§ **Raw data**
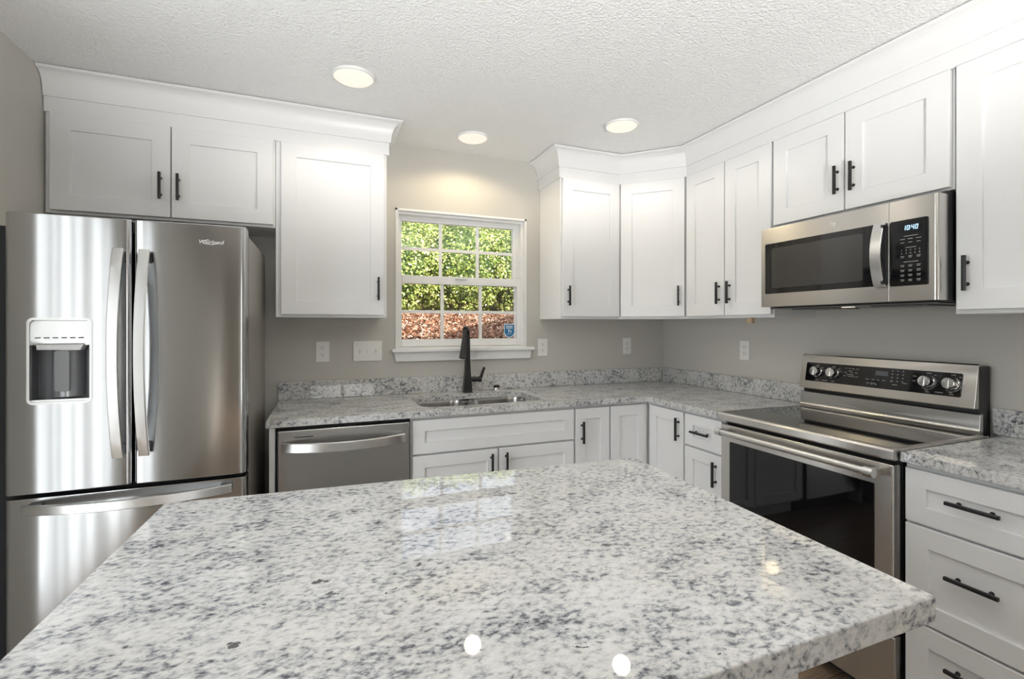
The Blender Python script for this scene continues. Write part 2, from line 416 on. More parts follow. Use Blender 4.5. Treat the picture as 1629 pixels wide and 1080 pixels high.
# ------------------------------------------------------------------ cabinet building blocks (wall frame: back at y=0, front towards -y)
_bar = {}
def bar_mesh(L, vertical):
    key = (L, vertical)
    if key not in _bar:
        bm = BM(); h = L/2; p = L*.305
        if vertical:
            box(bm, -.0055, -.0295, -h, .0055, -.0185, h, .0012)
            for s in (-p, p): cyl(bm, (0, -.019, s), (0, -.003, s), .0042, .0042, 14); cyl(bm, (0, -.004, s), (0, 0, s), .0062, .0066, 16)
        else:
            box(bm, -h, -.0295, -.0055, h, -.0185, .0055, .0012)
            for s in (-p, p): cyl(bm, (s, -.019, 0), (s, -.003, 0), .0042, .0042, 14); cyl(bm, (s, -.004, 0), (s, 0, 0), .0062, .0066, 16)
        me = finish(bm, 'bar_handle'); me.materials.append(M['black']); _bar[key] = me
    return _bar[key]
def handle(T, parent, x, y, z, vertical=True, L=.125, rz=0.0):
    o = bpy.data.objects.new('handle', bar_mesh(L, vertical)); COL.objects.link(o); o.parent = parent
    o.location = Vector((x, y, z))-T.off; o.rotation_euler = (0, 0, rz); return o
def shaker(bm, x0, z0, x1, z1, y, th=.019, st=.072, rec=.0095):
    """a five-piece shaker front whose face lies at y (out = -y)"""
    e = .0016; s = min(st, (x1-x0)*.36); t = min(st, (z1-z0)*.33)
    c = .003
    yo, yi, yb = y, y+rec, y+th
    def ring(a0, b0, a1, b1, yy): return [bm.verts.new(p) for p in ((a0, yy, b0), (a1, yy, b0), (a1, yy, b1), (a0, yy, b1))]
    rs = [ring(x0, z0, x1, z1, yb), ring(x0, z0, x1, z1, yo+e), ring(x0+e, z0+e, x1-e, z1-e, yo),
          ring(x0+s-.0008, z0+t-.0008, x1-s+.0008, z1-t+.0008, yo), ring(x0+s, z0+t, x1-s, z1-t, yo+.001),
          ring(x0+s, z0+t, x1-s, z1-t, yi)]
    bm.faces.new(rs[0]); bm.faces.new(rs[-1][::-1])
    for a, b in zip(rs, rs[1:]):
        for i in range(4): bm.faces.new((a[i], b[i], b[(i+1) % 4], a[(i+1) % 4]))
    bmesh.ops.recalc_face_normals(bm, faces=bm.faces)
    return bm
def carcass(x0, x1, z0, z1, depth, toe=0.0):
    bm = BM(); box(bm, x0, -.002, z0+toe, x1, -depth, z1, .0012, 1)
    if toe: box(bm, x0+.001, -.002, z0, x1-.001, -depth+.075, z0+toe)
    return bm
UB, UT, UD = 1.379, 2.335, .305                # wall cabinets: bottom, top, box depth
DY = -.3255                                    # face of the wall cabinet doors
def wall_cab(label, x0, x1, z0, doors, rot=0.0, dz0=None, dz1=2.2695, hz=None, hL=.125):
    T = Thing('wall_cabinet', label, 'cabinet', ((x0+x1)/2, 0, z0), rot)
    T.part('cabinet_box', carcass(x0, x1, z0, UT, UD), M['white'])
    for (a, b, hx) in doors:
        bm = BM(); shaker(bm, a, (dz0 or z0+.015), b, dz1, DY)
        d = T.part('door', bm, M['white'])
        if hx is not None: handle(T, d, hx, DY, hz, True, hL)
    return T
wall_cab('short white double-door cabinet over the fridge', -3.572, -2.668, 1.832, [(-3.551, -3.110, -3.147), (-3.104, -2.676, -3.076)], dz0=1.844, hz=1.985)
wall_cab('tall white single-door wall cabinet left of the window', -2.666, -2.118, UB, [(-2.641, -2.133, -2.165)], hz=1.535)
wall_cab('narrow white single-door wall cabinet right of the window', -1.048, -.612, UB, [(-1.038, -.620, -1.001)], hz=1.525)
wall_cab('white double-door wall cabinet between corner cabinet and microwave', .612, 1.232, UB, [(.622, .922, .888), (.928, 1.226, .964)], ROT_R, hz=1.523)
wall_cab('short white double-door cabinet above the microwave', 1.2335, 1.978, 1.833, [(1.242, 1.592, 1.566), (1.598, 1.970, 1.634)], ROT_R, dz0=1.842, hz=1.978)
wall_cab('white wall cabinet right of the microwave, cut by the photo edge', 1.980, 2.44, UB, [(1.991, 2.432, 2.023)], ROT_R, hz=1.522)
# diagonal corner wall cabinet
T = Thing('corner_wall_cabinet', 'white diagonal corner wall cabinet between the two upper runs', 'cabinet', (-.2, -.2, UB))
bm = BM(); prism(bm, [(-.6105, -.002), (-.002, -.002), (-.002, -.6105), (-.305, -.6105), (-.6105, -.305)], UB, UT, 'z', .0012, 1)
T.part('cabinet_box', bm, M['white'])
mid = Vector((-.4578, -.4578, 0)); mrot = Matrix.Translation(mid) @ Matrix.Rotation(R(-45), 4, 'Z')
bm = BM(); shaker(bm, -.198, UB+.015, .198, 2.2695, -.0215); bm.transform(mrot)
d = T.part('door', bm, M['white'])
hp = mrot @ Vector((.162, -.0215, 1.524)); handle(T, d, hp.x, hp.y, hp.z, True, .125, R(-45))

# crown moulding and frieze
def offset_path(path, d):
    out = []; n = len(path)
    P = [Vector((*p, 0)) for p in path]
    for i in range(n):
        ns = []
        if i > 0: t = (P[i]-P[i-1]).normalized(); ns.append(Vector((t.y, -t.x, 0)))
        if i < n-1: t = (P[i+1]-P[i]).normalized(); ns.append(Vector((t.y, -t.x, 0)))
        if len(ns) == 1: out.append(P[i]+ns[0]*d)
        else:
            b = (ns[0]+ns[1]).normalized(); out.append(P[i]+b*(d/b.dot(ns[0])))
    return out
def crown(name, path):
    prof = [(-.004, 2.272), (.008, 2.272), (.008, 2.337), (.016, 2.337), (.0165, 2.346)]
    for i in range(9):                                    # the cove
        a = R(90*i/8); prof.append((.018+.050*(1-math.cos(a)), 2.350+.086*math.sin(a)))
    prof += [(.072, 2.438), (.077, 2.4445), (.077, CZ-.0045), (-.004, CZ-.0045)]
    bm = BM(); cols = []
    for d, z in prof: cols.append([bm.verts.new((p.x, p.y, z)) for p in offset_path(path, d)])
    k = len(cols)
    for i in range(k):
        a, b = cols[i], cols[(i+1) % k]
        for j in range(len(path)-1): bm.faces.new((a[j], a[j+1], b[j+1], b[j]))
    bm.faces.new([c[0] for c in cols]); bm.faces.new([c[-1] for c in cols][::-1])
    bmesh.ops.recalc_face_normals(bm, faces=bm.faces)
    struct(name, bm, M['white'])
crown('trim_1', [(-3.573, -.309), (-2.114, -.309), (-2.114, -.003)])
crown('trim_2', [(-1.052, -.003), (-1.052, -.309), (-.6125, -.309), (-.309, -.6125), (-.309, -2.44)])

# ------------------------------------------------------------------ base cabinets
BT, BD = .880, .610; BY = -.6305
def base_cab(label, x0, x1, rot=0.0, name='base_cabinet'):
    T = Thing(name, label, 'cabinet', ((x0+x1)/2, 0, 0), rot)
    T.part('cabinet_box', carcass(x0, x1, 0, BT, BD, .10), M['white'])
    return T
def front(T, name, x0, x1, z0, z1, hpos=None, vertical=True, L=.125, st=.060):
    bm = BM(); shaker(bm, x0, z0, x1, z1, BY, st=st); d = T.part(name, bm, M['white'])
    if hpos: handle(T, d, hpos[0], BY, hpos[1], vertical, L)
    return d
T = Thing('end_panel', 'narrow white cabinet end panel between fridge and dishwasher', 'panel', (-2.654, 0, 0))
bm = BM(); box(bm, -2.666, -.002, 0, -2.642, -.632, BT, .001, 1); T.part('panel', bm, M['white'])
T = Thing('base_cabinet', 'white sink base cabinet with wide false drawer under the sink', 'cabinet', (-1.581, 0, 0))
bm = carcass(-2.040, -1.1225, 0, .66, BD, .10); box(bm, -2.040, -.002, .66, -2.022, -BD, BT); box(bm, -1.141, -.002, .66, -1.1225, -BD, BT); box(bm, -2.022, -.585, .66, -1.141, -BD, BT)
T.part('cabinet_box', bm, M['white'])
front(T, 'drawer_front', -2.032, -1.130, .698, .866)
front(T, 'door', -2.032, -1.584, .118, .688, (-1.622, .606)); front(T, 'door', -1.578, -1.130, .118, .688, (-1.540, .606))
T = base_cab('narrow white base cabinet with one door right of the sink base', -1.1215, -.890)
front(T, 'door', -1.117, -.895, .118, .866, (-1.079, .733))
# corner cabinet with an L-shaped pair of doors
T = Thing('corner_base_cabinet', 'white corner base cabinet with two doors meeting in the inside corner', 'cabinet', (-.45, -.45, 0))
bm = BM(); poly = [(-.889, -.002), (-.002, -.002), (-.002, -.944), (-.610, -.944), (-.610, -.610), (-.889, -.610)]
prism(bm, poly, .10, BT, 'z', .001, 1)
prism(bm, [(-.888, -.003), (-.003, -.003), (-.003, -.943), (-.535, -.943), (-.535, -.535), (-.888, -.535)], 0, .10, 'z'); T.part('cabinet_box', bm, M['white'])
bm = BM(); shaker(bm, -.885, .118, -.634, .866, BY, st=.060); T.part('door', bm, M['white'])
bm = BM(); shaker(bm, .653, .118, .938, .866, BY, st=.060); bm.transform(Matrix.Rotation(ROT_R, 4, 'Z')); d = T.part('door', bm, M['white'])
handle(T, d, BY, -.905, .770, True, .125, ROT_R)
T = base_cab('white base cabinet with small drawer over a door left of the range', .9455, 1.212, ROT_R)
front(T, 'drawer', .951, 1.207, .702, .866, (1.076, .780), False); front(T, 'door', .951, 1.207, .118, .692, (1.170, .598))
T = base_cab('white three-drawer base cabinet right of the range', 1.990, 2.42, ROT_R)
front(T, 'drawer', 1.997, 2.414, .690, .864, (2.182, .788), False, .130)
front(T, 'drawer', 1.997, 2.414, .370, .681, (2.180, .555), False, .130, .066)
front(T, 'drawer', 1.997, 2.414, .118, .361, (2.180, .268), False, .130, .066)
T = base_cab('white base cabinet beyond the drawers at the photo edge', 2.421, 2.9, ROT_R)
front(T, 'door', 2.426, 2.895, .118, .864)

# ------------------------------------------------------------------ countertops
CT, CB, CF = .914, .8815, -.645
T = Thing('countertop', 'L-shaped speckled white granite countertop around the sink corner', 'countertop', (-1.3, -.3, CB))
bm = BM(); prism(bm, [(-2.677, -.002), (-.002, -.002), (-.002, -1.219), (CF, -1.219), (CF, CF), (-2.677, CF)], CB, CT, 'z', .003)
top = T.part('slab', bm, M['granite'])
bm = BM(); hole = rrect(-1.972, -.553, -1.270, -.150, .085, 8); prism(bm, hole, CB-.05, CT+.05, 'z')
bmesh.ops.translate(bm, verts=bm.verts, vec=-T.off); cut(top, bm)
bm = BM(); box(bm, -2.677, -.0215, CT+.0005, -.0225, -.002, 1.016, .0025); T.part('backsplash', bm, M['granite'])
bm = BM(); box(bm, -.022, -.0225, CT+.0005, -.002, -1.217, 1.016, .0025); T.part('backsplash', bm, M['granite'])
T = Thing('countertop', 'short speckled granite countertop right of the range', 'countertop', (-.3, -2.2, CB))
bm = BM(); box(bm, CF, -2.9, CB, -.002, -1.989, CT, .003); T.part('slab', bm, M['granite'])
bm = BM(); box(bm, -.022, -2.9, CT+.0005, -.002, -1.960, 1.016, .0025); T.part('backsplash', bm, M['granite'])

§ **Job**
Copy every line of the material in which the word "wide" occurs.

§ **Final result**
The Blender Python script for this scene continues. Write part 2, from line 416 on. More parts follow. Use Blender 4.5. Treat the picture as 1629 pixels wide and 1080 pixels high.
T = Thing('base_cabinet', 'white sink base cabinet with wide false drawer under the sink', 'cabinet', (-1.581, 0, 0))